• [Written problem]
Return all the data, word for word.

• [Information supplied]
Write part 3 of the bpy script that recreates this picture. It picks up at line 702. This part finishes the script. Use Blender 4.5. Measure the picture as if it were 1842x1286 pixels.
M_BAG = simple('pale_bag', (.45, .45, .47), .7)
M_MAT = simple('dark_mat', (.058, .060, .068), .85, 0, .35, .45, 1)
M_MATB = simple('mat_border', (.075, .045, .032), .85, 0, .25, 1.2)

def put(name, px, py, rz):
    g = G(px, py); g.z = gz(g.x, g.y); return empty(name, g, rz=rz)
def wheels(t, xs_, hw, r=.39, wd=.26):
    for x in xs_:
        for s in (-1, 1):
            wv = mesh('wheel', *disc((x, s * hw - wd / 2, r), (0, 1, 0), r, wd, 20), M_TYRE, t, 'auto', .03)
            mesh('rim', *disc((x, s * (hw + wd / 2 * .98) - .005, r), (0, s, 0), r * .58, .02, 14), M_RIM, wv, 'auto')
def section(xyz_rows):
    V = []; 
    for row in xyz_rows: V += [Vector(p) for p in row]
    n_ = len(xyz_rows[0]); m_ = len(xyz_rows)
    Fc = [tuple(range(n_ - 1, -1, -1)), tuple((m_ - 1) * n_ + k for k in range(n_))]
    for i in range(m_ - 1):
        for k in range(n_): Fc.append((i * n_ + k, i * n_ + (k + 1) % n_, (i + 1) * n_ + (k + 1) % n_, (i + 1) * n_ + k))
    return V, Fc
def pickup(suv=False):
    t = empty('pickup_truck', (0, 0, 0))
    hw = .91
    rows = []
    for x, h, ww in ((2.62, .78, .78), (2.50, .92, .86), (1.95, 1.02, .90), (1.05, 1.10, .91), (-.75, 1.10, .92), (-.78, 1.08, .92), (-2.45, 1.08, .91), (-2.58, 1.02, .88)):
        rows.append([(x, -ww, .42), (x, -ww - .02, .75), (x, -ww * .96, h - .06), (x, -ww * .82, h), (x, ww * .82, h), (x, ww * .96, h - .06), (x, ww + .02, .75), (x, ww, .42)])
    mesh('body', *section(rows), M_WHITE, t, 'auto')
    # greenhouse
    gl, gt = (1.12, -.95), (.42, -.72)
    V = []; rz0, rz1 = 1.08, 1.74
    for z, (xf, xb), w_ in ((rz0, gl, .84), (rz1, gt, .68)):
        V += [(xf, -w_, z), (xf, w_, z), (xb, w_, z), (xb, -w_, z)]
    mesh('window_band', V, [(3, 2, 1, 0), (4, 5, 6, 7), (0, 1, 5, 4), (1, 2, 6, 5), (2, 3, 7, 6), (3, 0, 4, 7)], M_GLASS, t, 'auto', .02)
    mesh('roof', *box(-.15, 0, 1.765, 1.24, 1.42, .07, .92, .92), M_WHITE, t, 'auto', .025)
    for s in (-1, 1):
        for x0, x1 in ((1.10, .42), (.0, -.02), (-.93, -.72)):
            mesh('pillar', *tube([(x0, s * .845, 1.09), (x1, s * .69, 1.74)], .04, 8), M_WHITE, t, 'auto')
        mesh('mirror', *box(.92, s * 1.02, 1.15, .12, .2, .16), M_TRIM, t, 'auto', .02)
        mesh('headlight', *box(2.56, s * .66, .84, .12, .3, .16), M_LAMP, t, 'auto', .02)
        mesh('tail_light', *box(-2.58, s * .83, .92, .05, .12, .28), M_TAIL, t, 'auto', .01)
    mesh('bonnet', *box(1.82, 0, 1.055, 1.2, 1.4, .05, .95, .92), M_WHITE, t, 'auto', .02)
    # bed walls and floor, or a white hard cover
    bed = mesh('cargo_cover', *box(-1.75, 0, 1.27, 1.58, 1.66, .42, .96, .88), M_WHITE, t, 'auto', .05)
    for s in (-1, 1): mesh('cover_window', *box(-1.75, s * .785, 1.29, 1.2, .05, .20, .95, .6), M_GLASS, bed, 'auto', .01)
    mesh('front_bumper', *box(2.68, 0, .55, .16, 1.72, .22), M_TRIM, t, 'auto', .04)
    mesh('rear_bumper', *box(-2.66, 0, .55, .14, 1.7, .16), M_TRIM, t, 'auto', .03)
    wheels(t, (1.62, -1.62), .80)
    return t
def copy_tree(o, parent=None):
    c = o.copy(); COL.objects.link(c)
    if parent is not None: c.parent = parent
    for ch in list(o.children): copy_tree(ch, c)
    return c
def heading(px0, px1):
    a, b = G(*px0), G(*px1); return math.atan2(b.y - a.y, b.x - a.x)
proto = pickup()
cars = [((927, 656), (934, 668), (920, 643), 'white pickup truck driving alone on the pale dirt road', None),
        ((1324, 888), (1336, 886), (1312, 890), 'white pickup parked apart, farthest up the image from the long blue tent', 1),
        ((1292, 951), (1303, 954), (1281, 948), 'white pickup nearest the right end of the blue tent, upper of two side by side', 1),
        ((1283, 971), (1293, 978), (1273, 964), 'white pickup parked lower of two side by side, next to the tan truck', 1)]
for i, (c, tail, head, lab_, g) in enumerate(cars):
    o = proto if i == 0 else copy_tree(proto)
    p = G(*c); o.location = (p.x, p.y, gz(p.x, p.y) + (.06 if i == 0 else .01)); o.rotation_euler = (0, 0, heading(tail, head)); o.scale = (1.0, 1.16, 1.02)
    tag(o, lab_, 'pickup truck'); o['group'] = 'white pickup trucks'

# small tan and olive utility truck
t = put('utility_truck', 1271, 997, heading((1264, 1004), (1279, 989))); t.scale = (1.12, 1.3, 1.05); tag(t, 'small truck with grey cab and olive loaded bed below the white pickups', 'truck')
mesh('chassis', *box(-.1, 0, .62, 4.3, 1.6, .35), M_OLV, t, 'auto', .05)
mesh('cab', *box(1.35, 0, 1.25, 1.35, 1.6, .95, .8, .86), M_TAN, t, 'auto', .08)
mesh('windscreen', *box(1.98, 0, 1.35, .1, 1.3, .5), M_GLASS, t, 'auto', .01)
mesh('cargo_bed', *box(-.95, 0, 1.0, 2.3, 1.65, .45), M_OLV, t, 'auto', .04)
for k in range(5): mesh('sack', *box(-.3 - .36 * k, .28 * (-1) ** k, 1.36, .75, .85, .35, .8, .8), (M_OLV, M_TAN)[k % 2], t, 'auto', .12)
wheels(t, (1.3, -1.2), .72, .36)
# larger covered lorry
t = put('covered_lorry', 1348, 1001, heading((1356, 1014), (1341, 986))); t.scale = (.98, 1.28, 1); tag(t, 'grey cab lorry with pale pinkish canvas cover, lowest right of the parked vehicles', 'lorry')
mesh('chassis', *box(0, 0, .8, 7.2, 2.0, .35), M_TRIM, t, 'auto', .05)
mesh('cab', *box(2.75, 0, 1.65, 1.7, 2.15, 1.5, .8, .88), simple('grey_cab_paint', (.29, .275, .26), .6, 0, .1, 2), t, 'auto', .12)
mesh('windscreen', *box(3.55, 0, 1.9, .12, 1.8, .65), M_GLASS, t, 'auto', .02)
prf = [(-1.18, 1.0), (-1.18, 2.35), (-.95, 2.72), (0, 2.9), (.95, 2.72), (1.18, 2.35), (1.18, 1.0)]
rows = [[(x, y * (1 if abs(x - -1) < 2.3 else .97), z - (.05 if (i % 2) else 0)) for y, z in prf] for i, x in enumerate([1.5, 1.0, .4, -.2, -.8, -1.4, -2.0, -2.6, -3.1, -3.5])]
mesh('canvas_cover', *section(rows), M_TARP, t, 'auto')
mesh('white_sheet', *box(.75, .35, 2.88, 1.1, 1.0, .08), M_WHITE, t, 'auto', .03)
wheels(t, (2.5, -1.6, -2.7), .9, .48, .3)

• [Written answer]
Write part 3 of the bpy script that recreates this picture. It picks up at line 702. This part finishes the script. Use Blender 4.5. Measure the picture as if it were 1842x1286 pixels.
M_BAG = simple('pale_bag', (.45, .45, .47), .7)
M_MAT = simple('dark_mat', (.058, .060, .068), .85, 0, .35, .45, 1)
M_MATB = simple('mat_border', (.075, .045, .032), .85, 0, .25, 1.2)

def put(name, px, py, rz):
    g = G(px, py); g.z = gz(g.x, g.y); return empty(name, g, rz=rz)
def wheels(t, xs_, hw, r=.39, wd=.26):
    for x in xs_:
        for s in (-1, 1):
            wv = mesh('wheel', *disc((x, s * hw - wd / 2, r), (0, 1, 0), r, wd, 20), M_TYRE, t, 'auto', .03)
            mesh('rim', *disc((x, s * (hw + wd / 2 * .98) - .005, r), (0, s, 0), r * .58, .02, 14), M_RIM, wv, 'auto')
def section(xyz_rows):
    V = []; 
    for row in xyz_rows: V += [Vector(p) for p in row]
    n_ = len(xyz_rows[0]); m_ = len(xyz_rows)
    Fc = [tuple(range(n_ - 1, -1, -1)), tuple((m_ - 1) * n_ + k for k in range(n_))]
    for i in range(m_ - 1):
        for k in range(n_): Fc.append((i * n_ + k, i * n_ + (k + 1) % n_, (i + 1) * n_ + (k + 1) % n_, (i + 1) * n_ + k))
    return V, Fc
def pickup(suv=False):
    t = empty('pickup_truck', (0, 0, 0))
    hw = .91
    rows = []
    for x, h, ww in ((2.62, .78, .78), (2.50, .92, .86), (1.95, 1.02, .90), (1.05, 1.10, .91), (-.75, 1.10, .92), (-.78, 1.08, .92), (-2.45, 1.08, .91), (-2.58, 1.02, .88)):
        rows.append([(x, -ww, .42), (x, -ww - .02, .75), (x, -ww * .96, h - .06), (x, -ww * .82, h), (x, ww * .82, h), (x, ww * .96, h - .06), (x, ww + .02, .75), (x, ww, .42)])
    mesh('body', *section(rows), M_WHITE, t, 'auto')
    # greenhouse
    gl, gt = (1.12, -.95), (.42, -.72)
    V = []; rz0, rz1 = 1.08, 1.74
    for z, (xf, xb), w_ in ((rz0, gl, .84), (rz1, gt, .68)):
        V += [(xf, -w_, z), (xf, w_, z), (xb, w_, z), (xb, -w_, z)]
    mesh('window_band', V, [(3, 2, 1, 0), (4, 5, 6, 7), (0, 1, 5, 4), (1, 2, 6, 5), (2, 3, 7, 6), (3, 0, 4, 7)], M_GLASS, t, 'auto', .02)
    mesh('roof', *box(-.15, 0, 1.765, 1.24, 1.42, .07, .92, .92), M_WHITE, t, 'auto', .025)
    for s in (-1, 1):
        for x0, x1 in ((1.10, .42), (.0, -.02), (-.93, -.72)):
            mesh('pillar', *tube([(x0, s * .845, 1.09), (x1, s * .69, 1.74)], .04, 8), M_WHITE, t, 'auto')
        mesh('mirror', *box(.92, s * 1.02, 1.15, .12, .2, .16), M_TRIM, t, 'auto', .02)
        mesh('headlight', *box(2.56, s * .66, .84, .12, .3, .16), M_LAMP, t, 'auto', .02)
        mesh('tail_light', *box(-2.58, s * .83, .92, .05, .12, .28), M_TAIL, t, 'auto', .01)
    mesh('bonnet', *box(1.82, 0, 1.055, 1.2, 1.4, .05, .95, .92), M_WHITE, t, 'auto', .02)
    # bed walls and floor, or a white hard cover
    bed = mesh('cargo_cover', *box(-1.75, 0, 1.27, 1.58, 1.66, .42, .96, .88), M_WHITE, t, 'auto', .05)
    for s in (-1, 1): mesh('cover_window', *box(-1.75, s * .785, 1.29, 1.2, .05, .20, .95, .6), M_GLASS, bed, 'auto', .01)
    mesh('front_bumper', *box(2.68, 0, .55, .16, 1.72, .22), M_TRIM, t, 'auto', .04)
    mesh('rear_bumper', *box(-2.66, 0, .55, .14, 1.7, .16), M_TRIM, t, 'auto', .03)
    wheels(t, (1.62, -1.62), .80)
    return t
def copy_tree(o, parent=None):
    c = o.copy(); COL.objects.link(c)
    if parent is not None: c.parent = parent
    for ch in list(o.children): copy_tree(ch, c)
    return c
def heading(px0, px1):
    a, b = G(*px0), G(*px1); return math.atan2(b.y - a.y, b.x - a.x)
proto = pickup()
cars = [((927, 656), (934, 668), (920, 643), 'white pickup truck driving alone on the pale dirt road', None),
        ((1324, 888), (1336, 886), (1312, 890), 'white pickup parked apart, farthest up the image from the long blue tent', 1),
        ((1292, 951), (1303, 954), (1281, 948), 'white pickup nearest the right end of the blue tent, upper of two side by side', 1),
        ((1283, 971), (1293, 978), (1273, 964), 'white pickup parked lower of two side by side, next to the tan truck', 1)]
for i, (c, tail, head, lab_, g) in enumerate(cars):
    o = proto if i == 0 else copy_tree(proto)
    p = G(*c); o.location = (p.x, p.y, gz(p.x, p.y) + (.06 if i == 0 else .01)); o.rotation_euler = (0, 0, heading(tail, head)); o.scale = (1.0, 1.16, 1.02)
    tag(o, lab_, 'pickup truck'); o['group'] = 'white pickup trucks'

# small tan and olive utility truck
t = put('utility_truck', 1271, 997, heading((1264, 1004), (1279, 989))); t.scale = (1.12, 1.3, 1.05); tag(t, 'small truck with grey cab and olive loaded bed below the white pickups', 'truck')
mesh('chassis', *box(-.1, 0, .62, 4.3, 1.6, .35), M_OLV, t, 'auto', .05)
mesh('cab', *box(1.35, 0, 1.25, 1.35, 1.6, .95, .8, .86), M_TAN, t, 'auto', .08)
mesh('windscreen', *box(1.98, 0, 1.35, .1, 1.3, .5), M_GLASS, t, 'auto', .01)
mesh('cargo_bed', *box(-.95, 0, 1.0, 2.3, 1.65, .45), M_OLV, t, 'auto', .04)
for k in range(5): mesh('sack', *box(-.3 - .36 * k, .28 * (-1) ** k, 1.36, .75, .85, .35, .8, .8), (M_OLV, M_TAN)[k % 2], t, 'auto', .12)
wheels(t, (1.3, -1.2), .72, .36)
# larger covered lorry
t = put('covered_lorry', 1348, 1001, heading((1356, 1014), (1341, 986))); t.scale = (.98, 1.28, 1); tag(t, 'grey cab lorry with pale pinkish canvas cover, lowest right of the parked vehicles', 'lorry')
mesh('chassis', *box(0, 0, .8, 7.2, 2.0, .35), M_TRIM, t, 'auto', .05)
mesh('cab', *box(2.75, 0, 1.65, 1.7, 2.15, 1.5, .8, .88), simple('grey_cab_paint', (.29, .275, .26), .6, 0, .1, 2), t, 'auto', .12)
mesh('windscreen', *box(3.55, 0, 1.9, .12, 1.8, .65), M_GLASS, t, 'auto', .02)
prf = [(-1.18, 1.0), (-1.18, 2.35), (-.95, 2.72), (0, 2.9), (.95, 2.72), (1.18, 2.35), (1.18, 1.0)]
rows = [[(x, y * (1 if abs(x - -1) < 2.3 else .97), z - (.05 if (i % 2) else 0)) for y, z in prf] for i, x in enumerate([1.5, 1.0, .4, -.2, -.8, -1.4, -2.0, -2.6, -3.1, -3.5])]
mesh('canvas_cover', *section(rows), M_TARP, t, 'auto')
mesh('white_sheet', *box(.75, .35, 2.88, 1.1, 1.0, .08), M_WHITE, t, 'auto', .03)
wheels(t, (2.5, -1.6, -2.7), .9, .48, .3)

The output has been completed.